前年王者・東福岡がきっちり勝ち切り準々決勝へ

 令和6年度全国高校サッカーインターハイ(総体)福岡県予選は25日、4回戦を実施。東福岡と福岡舞鶴の一戦は、3-0で東福岡が勝利した。

 「プレミアリーグとはまた違った緊張感というか、勝たなければいけないというプレッシャーの中で戦うことに慣れていない。いつもの自分たちは出せなかったのですが、試合に勝てたことが一番良かったです」。DF2柴田陽仁(3年)が振り返る通り、決して満足のいく試合内容とは言えない中でも前年王者である東福岡がきっちり勝ち切って、準々決勝へと駒を進めた。

 この日の東福岡は従来の4バックではなく、3バックでスタート。FW9後藤舜平(3年)ら能力のある選手が揃う福岡舞鶴の攻撃陣を警戒したこと、ビルドアップをスムーズに進める狙いだったが、平岡道浩監督は「前半はいつもと違うフォーメーションだったので、みんながやりにくそうだった」と振り返る。

 「前半は自分たちの強みを全く出せなかった。相手に押し込まれるシーンもあって大変だった。セカンドボールを相手に拾われていたし、攻撃でボールロストが多かった」。そう続けるのは稗田で、ボールを動かすので精一杯になり、サイドにボールが入っても思い切ってシュートまで持ち込めない。前半25分にはMF11神渡寿一(3年)のパスから、DF12岡本有人(2年)がオーバーラップ。中に入れたボールが反対サイドの稗田に渡ったが、シュートを打ち切れない。反対に34分には高い位置でのボールロストから、MF11鬼塚悠斗(3年)にシュートまで持ち込まれるなど危ない場面も見られた。

 それでも、前半終了間際の35分には右サイドから中央寄りでボールを受けた稗田がPAの外からシュート。このボールが相手DFに当たると前に出ていたGKの頭上を越えて、先制点となった。後半12分には左サイドで粘った稗田がゴール前にボールを入れるとFW9斉藤琉稀空(3年)が冷静に決めて福岡舞鶴を引き離した。

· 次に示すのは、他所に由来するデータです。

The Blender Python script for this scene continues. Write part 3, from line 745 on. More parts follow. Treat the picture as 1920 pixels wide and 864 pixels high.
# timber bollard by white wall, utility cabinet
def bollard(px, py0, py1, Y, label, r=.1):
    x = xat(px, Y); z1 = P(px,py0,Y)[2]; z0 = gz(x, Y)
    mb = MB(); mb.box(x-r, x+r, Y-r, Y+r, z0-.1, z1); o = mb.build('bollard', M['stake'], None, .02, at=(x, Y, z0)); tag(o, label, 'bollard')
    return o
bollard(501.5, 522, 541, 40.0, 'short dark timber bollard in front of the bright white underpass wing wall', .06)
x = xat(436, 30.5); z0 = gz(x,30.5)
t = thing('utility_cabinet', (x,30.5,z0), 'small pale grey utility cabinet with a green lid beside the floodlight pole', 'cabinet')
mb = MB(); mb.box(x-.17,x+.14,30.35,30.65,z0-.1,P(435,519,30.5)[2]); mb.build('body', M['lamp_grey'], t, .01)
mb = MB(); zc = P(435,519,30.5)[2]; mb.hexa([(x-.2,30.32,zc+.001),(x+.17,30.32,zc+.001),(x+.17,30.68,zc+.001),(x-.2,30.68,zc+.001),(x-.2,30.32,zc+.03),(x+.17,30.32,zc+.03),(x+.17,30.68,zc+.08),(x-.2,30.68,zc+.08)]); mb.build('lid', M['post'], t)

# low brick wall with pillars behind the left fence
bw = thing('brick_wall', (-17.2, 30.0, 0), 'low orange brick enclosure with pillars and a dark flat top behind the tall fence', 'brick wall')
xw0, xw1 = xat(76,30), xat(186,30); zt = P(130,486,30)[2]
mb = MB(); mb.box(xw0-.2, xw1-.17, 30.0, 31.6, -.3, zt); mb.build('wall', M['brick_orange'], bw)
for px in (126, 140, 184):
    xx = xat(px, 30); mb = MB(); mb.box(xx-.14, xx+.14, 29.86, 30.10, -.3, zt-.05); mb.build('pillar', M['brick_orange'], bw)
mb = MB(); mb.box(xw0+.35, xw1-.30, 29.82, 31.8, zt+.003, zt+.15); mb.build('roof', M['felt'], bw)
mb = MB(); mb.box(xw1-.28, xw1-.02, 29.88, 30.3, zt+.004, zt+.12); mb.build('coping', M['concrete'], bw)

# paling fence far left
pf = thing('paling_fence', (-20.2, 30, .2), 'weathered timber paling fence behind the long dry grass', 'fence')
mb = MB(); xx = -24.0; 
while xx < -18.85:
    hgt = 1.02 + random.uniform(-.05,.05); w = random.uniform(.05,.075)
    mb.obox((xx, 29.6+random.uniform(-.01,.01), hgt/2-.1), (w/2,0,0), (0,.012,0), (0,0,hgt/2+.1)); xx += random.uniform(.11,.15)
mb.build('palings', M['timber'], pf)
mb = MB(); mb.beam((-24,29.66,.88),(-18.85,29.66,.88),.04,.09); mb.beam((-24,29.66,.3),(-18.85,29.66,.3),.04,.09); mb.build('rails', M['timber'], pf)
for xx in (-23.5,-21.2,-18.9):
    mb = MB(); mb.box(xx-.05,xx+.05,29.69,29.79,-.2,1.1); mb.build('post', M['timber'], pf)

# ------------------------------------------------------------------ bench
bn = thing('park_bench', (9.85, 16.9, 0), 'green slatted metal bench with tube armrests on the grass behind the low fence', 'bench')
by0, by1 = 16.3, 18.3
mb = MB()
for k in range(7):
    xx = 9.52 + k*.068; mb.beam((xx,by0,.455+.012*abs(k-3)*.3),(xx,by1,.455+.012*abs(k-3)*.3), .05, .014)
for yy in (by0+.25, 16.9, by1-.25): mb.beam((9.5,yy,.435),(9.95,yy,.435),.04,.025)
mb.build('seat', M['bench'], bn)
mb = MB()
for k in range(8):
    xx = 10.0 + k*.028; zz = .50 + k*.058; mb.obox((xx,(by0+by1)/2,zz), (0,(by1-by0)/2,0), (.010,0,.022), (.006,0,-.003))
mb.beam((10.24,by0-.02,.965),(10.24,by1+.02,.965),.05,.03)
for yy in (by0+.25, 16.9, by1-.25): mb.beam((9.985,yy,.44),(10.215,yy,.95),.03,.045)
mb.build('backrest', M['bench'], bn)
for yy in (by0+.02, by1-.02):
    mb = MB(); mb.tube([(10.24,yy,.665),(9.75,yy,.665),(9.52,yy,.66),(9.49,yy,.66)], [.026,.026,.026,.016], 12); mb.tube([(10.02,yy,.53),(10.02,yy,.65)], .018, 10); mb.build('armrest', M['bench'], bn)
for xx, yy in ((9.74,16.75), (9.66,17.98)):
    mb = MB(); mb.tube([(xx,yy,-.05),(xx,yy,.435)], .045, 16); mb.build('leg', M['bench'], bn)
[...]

 先週行われたプレミアリーグ第7節の米子北戦は2点のリードを奪いながら、試合終盤の3連続失点で逆転負け。「技術的な問題ではなくちょっとしたメンタルで穴を開けてしまって隙が出たところをやられてしまった」と振り返るのは平岡監督で、今週1週間は戦術練習よりも対人練習に時間を割いて守備力と精神力の向上に励んできた。

 苦い経験は選手の薬にもなっており、この日も2点目を奪った瞬間に柴田は「2-0だから危ないぞ。米子北戦をお前ら思い出せ」と声をかけ、気を引き締めたという。GK1後藤洸太(3年)が「得意なシュートストップができたらと思っていたのですが、今日はDFラインが頑張って、シュートを全部抑えてくれた」と振り返った通り、チーム全体で集中力を保ち続けた結果、無失点で試合を進めると25分には右CKからDF4大坪聖央(3年)がゴールネットを揺らし、3-0で東福岡が勝利した。

 昨年はインターハイで全国の舞台に立ったものの、選手権は2年連続決勝で涙を飲んでいる。今年1月に行なわれた県の新人戦は福大若葉に敗れ、準決勝敗退。近年ずっと出場を続けてきたサニックスカップへの出場権も逃した。だからこそ、インターハイにかける想いはどのチームよりも強い。「東福岡のプライドはある。今年こそは赤い彗星を全国に轟かせたい。小さい子どもたちに憧れてもらえるような強い東福岡を取り戻したい」。そう意気込むのは柴田だ。目標にする全国大会というスタートラインにたどり着くため、負けるわけにはいかない戦いは続く。